At first we did policies and procedures, such as showing only one item at a time so customers couldn't switch anything. We told clients never to be alone with a customer and to have multiple layers of security, including buzzers and panic buttons. Then we started recommending cameras, bulletproof barriers, and locks, and doing the installations ourselves.

We started in the Diamond District with people who knew us. The next year we got calls from the other jewelry centers, Houston and Miami, and we had a lot of referrals from insurers. Insurance companies rate buildings for safety, so it's worth a couple of dollars per square foot if a building can document all of its security precautions.


In 1989, Dan started a company doing investigative work, and I left the diamond business to launch Worldwide. There's me, two tech guys, and two installers. I deal with every client individually. I don't sleep much.

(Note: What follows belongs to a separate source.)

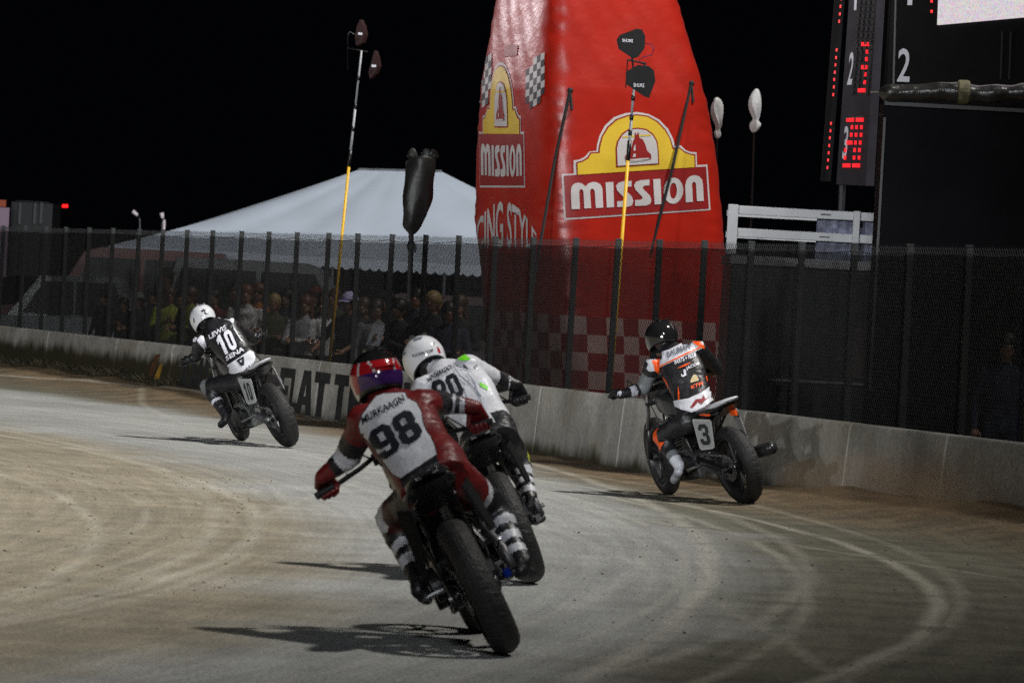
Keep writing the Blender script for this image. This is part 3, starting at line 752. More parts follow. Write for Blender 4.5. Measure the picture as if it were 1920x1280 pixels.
# ================================================================== bagged loudspeaker on a fence post, bagged horns on poles
BAG_B = mat('black_bin_bag', (.010, .010, .010), .42, 0, .2, 10, .3, 14, spec=.35)
BAG_W = mat('white_bin_bag', (.50, .52, .52), .4, 0, .12, 10, .3, 9)
def bag(name, rows, d, m, parent, seed, depth=.8):
    rnd = random.Random(seed); rings = []; n = 13
    for (y, x0, x1) in rows:
        c = pt((x0 + x1) / 2, y, d); w = (x1 - x0) / 2 * d / F
        rings.append([c + Vector((math.cos(2 * math.pi * j / n) * w, math.sin(2 * math.pi * j / n) * w * depth, 0)) + Vector((rnd.gauss(0, 1), rnd.gauss(0, 1), rnd.gauss(0, .6))) * w * (.30 if m == BAG_W else .17) for j in range(n)])
    mb = MB(); mb.loft(rings); me = evaluated(mb.mesh(), [('SUBSURF', dict(levels=1))])
    return link(name, me, m, parent, smooth=True)
dB = 55.3
pb = pt(772, 452, dB)
t = empty('covered_loudspeaker', (pb.x, pb.y, -.3), 'loudspeaker wrapped in a black bin bag on a pole before the white tent', 'speaker')
bag('bin_bag', [(292, 765, 820), (300, 761, 820), (320, 759, 819), (345, 755, 816), (370, 752, 810), (395, 751, 803), (412, 753, 797), (424, 756, 792), (434, 761, 785), (440, 767, 778)], dB, BAG_B, t, 4, .7)
for x, s in ((774, 1), (800, 2), (812, 3)):
    bag('bag_ear', [(276 + s, x - 3, x + 1), (282, x - 8, x + 7), (290, x - 12, x + 12), (298, x - 14, x + 14)], dB + .02 * s, BAG_B, t, s, .5)
mb = MB(); mb.tube([pt(771, 436, dB), pt(768, 560, dB)], .03, 8); mb.build('pole', BLACK, t)
mb = MB(); mb.ellipsoid(pt(771, 462, dB), .05, .05, .07); mb.box(pt(777, 466, dB), (.05, .07, .09)); mb.build('bracket', mat('antenna_black', (0, 0, 0)), t)
for (rows, d, lab) in (([(182, 1340, 1348), (192, 1334, 1353), (205, 1331, 1357), (222, 1334, 1357), (236, 1340, 1353), (243, 1343, 1349), (247, 1338, 1353), (255, 1339, 1352), (261, 1342, 1348)], 57.5, 'white plastic bag tied over a pole top touching the red inflatable'),
                       ([(166, 1415, 1422), (176, 1409, 1427), (190, 1403, 1431), (206, 1404, 1430), (220, 1409, 1426), (226, 1413, 1420), (231, 1406, 1428), (240, 1405, 1427), (250, 1410, 1418)], 57.5, 'white plastic bag tied over a free-standing thin pole in the dark')):
    x = (rows[-1][1] + rows[-1][2]) / 2; p = pt(x, 250, d)
    t = empty('bagged_pole', (p.x, p.y, -.3), lab, 'pole', 'white bags tied over poles')
    bag('plastic_bag', rows, d, BAG_W, t, int(x)); mb = MB(); q = pt(x - 6, 440, d)
    low = p + (q - p) * ((p.z + .3) / (p.z - q.z)); mb.tube([p, low], .014, 6); mb.build('pole', BLACK, t)

# ================================================================== right side: score pylon, board, covered trailer, railed deck
LED_R = mat('red_led', (.3, .0, .0), .4, emit=(1, .02, .03), estr=1.1)
LED_R.cycles.emission_sampling = 'NONE'
LED_OFF = mat('led_off', (.008, .008, .008), .6)
BOARD = mat('board_black', (.007, .007, .008), .7, 0, .2, 3, spec=.15)
def plane_pt(px, py, C, nrm):
    r = ray(px, py); return CAM + r * ((C - CAM).dot(nrm) / r.dot(nrm))
def face_panel(C, yaw, corners, thick):
    nrm = Vector((-math.sin(yaw), -math.cos(yaw), 0))
    P = [plane_pt(x, y, C, nrm) for x, y in corners]; mb = MB()
    mb.add(P + [p - nrm * thick for p in P], [(0, 1, 2, 3), (7, 6, 5, 4)] + [(i, i + 4, (i + 1) % 4 + 4, (i + 1) % 4) for i in range(4)])
    return mb, nrm
# pylon with a grey number face
C = pt(1605, 180, 49.0); yaw = rad(62)
p0 = pt(1600, 345, 49.2)
t = empty('score_pylon', (p0.x, p0.y, -.3), 'tall narrow scoring pylon with red lit digits beside the black board', 'scoreboard')
mb, nB = face_panel(C, yaw, [(1568, 346), (1623, 348), (1651, -120), (1600, -120)], .10)
o = mb.build('number_face', mat('pylon_grey', (.035, .032, .04), .7, 0, .25, 3, spec=.2), t); face_o = o
mbd, _n2 = face_panel(C + Vector((.02, .14, 0)), rad(20), [(1622, 350), (1662, 352), (1690, -120), (1648, -120)], .1); mbd.build('dark_face', BOARD, t)
mb = MB(); mb.tube([pt(1580, 344, 49.3), pt(1574, 470, 49.3), pt(1560, 720, 49.3)], .035, 8); mb.build('support_leg', mat('dark_steel', (.05, .05, .055), .5, .5), t)
Z = lambda x, y: (1320 + x / 2.6667, y / 2.6667)
def led(x, y, w, h, m, C_=C, n_=nB):
    p = plane_pt(*Z(x, y), C_, n_) + n_ * .012
    mb = MB(); R = Matrix((n_.cross(Vector((0, 0, 1))).normalized(), n_, Vector((0, 0, 1)))).transposed()
    mb.box(p, (w, .02, h), R); return mb.build('led', m, t)
lit = [(797, 222), (806, 222), (816, 222), (826, 222), (820, 260), (817, 297), (797, 337), (806, 337), (816, 337), (811, 373), (808, 412), (780, 453), (789, 453), (798, 453), (807, 453)]
for y, xs in ((600, (722, 731, 740, 749, 770, 779, 788, 797)), (637, (745, 768, 792)), (675, (741, 765, 790)), (714, (723, 732, 741, 762, 786)), (751, (712, 758, 782)), (789, (710, 755, 780)), (828, (704, 713, 722, 731, 752, 761, 770, 779))):
    lit += [(x, y) for x in xs]
for x, y in lit: led(x, y, .017, .040, LED_R)
for y0, sl in ((5, .10), (222, .10)):
    for r in range(8):
        for k in range(4):
            x = 772 - r * 3.2 + k * 24 + (14 if y0 == 5 else 0); y = y0 + r * 33 + k
            if any(abs(x - a) < 12 and abs(y - b) < 12 for a, b in lit): continue
            led(x, y + 8, .045, .05, LED_OFF)
def board_text(s, LL, LR, UL, C_, n_, par, m=PRINT_WHITE, bold=.03):
    f = lambda u, v: plane_pt(LL[0] + (LR[0] - LL[0]) * u + (UL[0] - LL[0]) * v, LL[1] + (LR[1] - LL[1]) * u + (UL[1] - LL[1]) * v, C_, n_) + n_ * .006
    return decal('numeral', text2d(s, bold * .6), f, m, par)
for s, LL, LR, UL in (('1', (752, 52), (764, 52), (760, -110)), ('2', (717, 426), (741, 424), (732, 262)), ('3', (692, 797), (714, 795), (706, 632))):
    board_text(s, Z(*LL), Z(*LR), Z(*UL), C, nB, face_o)
# its far face, seen edge on: one column of lamps in hoods
C2 = pt(1565, 180, 49.5)
mb = MB()
a, b = pt(1548, 340, 49.7), pt(1580, -80, 49.7)
mb.tube([a, b], .06, 6); mb.build('edge_rail', BOARD, t)
for x, y in [(686, -5), (682, 33), (679, 71), (676, 108), (663, 251), (660, 289), (657, 325), (654, 362), (651, 398), (649, 436), (646, 474), (635, 618), (632, 654), (629, 690), (626, 728), (623, 765), (620, 801), (617, 838)]:
    mb = MB(); mb.box(pt(*Z(x, y), 49.55), (.016, .02, .030)); mb.build('led', LED_R, t)
# main black board with number column and bright screen
C = pt(1700, 100, 47.0); yaw = rad(42)
p0 = pt(1900, 200, 46.5); t = empty('score_board', (p0.x, p0.y, -.3), 'big black score board with white numerals and a bright video screen', 'scoreboard')
mb, nA = face_panel(C, yaw, [(1673, 230), (2500, 150), (2520, -500), (1700, -500)], .5)
bo = mb.build('board', BOARD, t)
mb, _ = face_panel(C + nA * .01, yaw, [(1672, 215), (1675, 215), (1683, -120), (1681, -120)], .02); mb.build('edge_trim', mat('edge_trim', (.16, .16, .17), .5), t)
board_text('2', Z(966, 409), Z(1028, 411), Z(976, 242), C, nA, bo, bold=.02); board_text('1', Z(1018, 27), Z(1042, 27), Z(1030, -140), C, nA, bo)
scr = bpy.data.materials.new('video_screen'); scr.use_nodes = True; nt = scr.node_tree; b_ = nt.nodes['Principled BSDF']; b_.inputs['Base Color'].default_value = (.02, .02, .02, 1)
tc = nt.nodes.new('ShaderNodeTexCoord'); nz = nt.nodes.new('ShaderNodeTexWhiteNoise'); vm = nt.nodes.new('ShaderNodeVectorMath'); vm.operation = 'SNAP'; vm.inputs[1].default_value = (.012, .012, .012)
nt.links.new(tc.outputs['Object'], vm.inputs[0]); nt.links.new(vm.outputs[0], nz.inputs['Vector'])
mxs = nt.nodes.new('ShaderNodeMix'); mxs.data_type = 'RGBA'; mxs.inputs[0].default_value = .34; mxs.inputs[6].default_value = (.92, .80, .86, 1); nt.links.new(nz.outputs['Color'], mxs.inputs[7])
nt.links.new(mxs.outputs[2], b_.inputs['Emission Color']); b_.inputs['Emission Strength'].default_value = .85
mb, _ = face_panel(C + nA * .03, yaw, [(1757, 47), (2450, -15), (2470, -420), (1776, -420)], .03); mb.build('video_screen', scr, t)
for y in (3, 22): 
    mb = MB(); mb.box(plane_pt(1749, y, C, nA) + nA * .02, (.022, .02, .028)); mb.build('led', LED_R, t)
for x in (1880, 1896):
    mb = MB(); mb.tube([plane_pt(x, 150, C, nA) + nA * .03, plane_pt(x + 3, 60, C, nA) + nA * .03], .012, 6); mb.build('cable_conduit', mat('conduit', (.03, .03, .035), .4), t)
# covered roll on top of the black trailer
TARP = mat('black_tarp', (.022, .021, .020), .28, 0, .4, 5, .9, 7, spec=.6)
p0 = pt(1800, 300, 44.6); t = empty('box_trailer', (p0.x, p0.y, -.3), 'tall black box trailer with a rolled black tarp along its top edge', 'trailer')
d = 44.4
a, b = pt(1658, 190, d), pt(2500, 230, d)
mb = MB(); mb.box(((a.x + b.x) / 2, d + .3, (a.z - .3) / 2), (b.x - a.x, .6, a.z + .3)); o = mb.build('body', mat('trailer_black', (.006, .006, .008), .8, 0, .2, 2, spec=.1), t); bev(o, .02)
mb = MB(); mb.box(((a.x + b.x) / 2, d - .02, a.z - .02), (b.x - a.x, .04, .035)); mb.build('roof_rail', mat('rail_dark', (.05, .05, .055), .5), t)
mb = MB(); mb.box((a.x + .01, d - .012, (a.z - .2) / 2 + .5), (.022, .02, a.z - 1.1)); mb.build('corner_trim', mat('corner_trim', (.07, .07, .075), .5), t)
rnd = random.Random(5); rings = []; n = 16; N = 46
for i in range(N + 1):
    u = i / N; px = 1648 + 560 * u; c = pt(px, 173 + .052 * (px - 1648) * .25 + 2 * math.sin(u * 23), d - .05); r = .088 * min(1, (.35 + u * 22)) * (1 + .07 * math.sin(u * 37 + 2 * math.sin(u * 17)) + rnd.gauss(0, .05))
    rings.append([c + Vector((rnd.gauss(0, .006), math.cos(6.283 * j / n) * r * 1.1, math.sin(6.283 * j / n) * r * (1 + rnd.gauss(0, .07)))) for j in range(n)])
mb = MB(); mb.loft(rings); link('tarp_roll', evaluated(mb.mesh(), [('SUBSURF', dict(levels=2))]), TARP, t, smooth=True)
mb = MB(); c = pt(1806, 173, d - .05); mb.lathe([(.104, -.055), (.112, -.04), (.112, .04), (.104, .055), (.09, 0)], c, 20); mb.build('strap', mat('faded_strap', (.10, .09, .045), .7, 0, .4, 20), t)
mb = MB(); mb.tube([pt(1632, 174, d), pt(1650, 174, d)], .014, 8); mb.build('roll_tube', STEEL, t)
mb = MB(); mb.tube([pt(1584, 214 + 8, d), pt(1668, 214, d)], .003, 4); mb.build('guy_wire', STEEL, t)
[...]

That same year, I got my first patent for a visitor identification system, which consisted of two high-resolution cameras to scan IDs and record faces. Security at that point usually consisted of a sign-in sheet, if anything. With this system, you could document anyone coming into a building in about a second. It can also take a fingerprint or palm print.

Now we have global-positioning system devices about the size of cell phones that connect to a car's electrical system and collect location-related data. We've sold 1,000 Teen Trackers to parents who want to keep tabs on kids in cars. We've got similar products for cargo containers and are developing a Pack Track that can be concealed in a package.

I have a partner, Harry Grossman, who is an electrical engineer. He's the guy who stays up at night thinking about how all of this can be done. The development of the hardware for the GPS units is not difficult. The challenge is getting them small enough and powering them to last for months.


I decided to join the family business after I had numerous other jobs -- freelance photographer, computer programmer, caterers' waiter. I had wanted to be a police officer, too. Until you find yourself, you have to go through a lot of things. I have a wife and two kids, but my daughter has already picked a different career path. I don't know if this will turn into the new family business.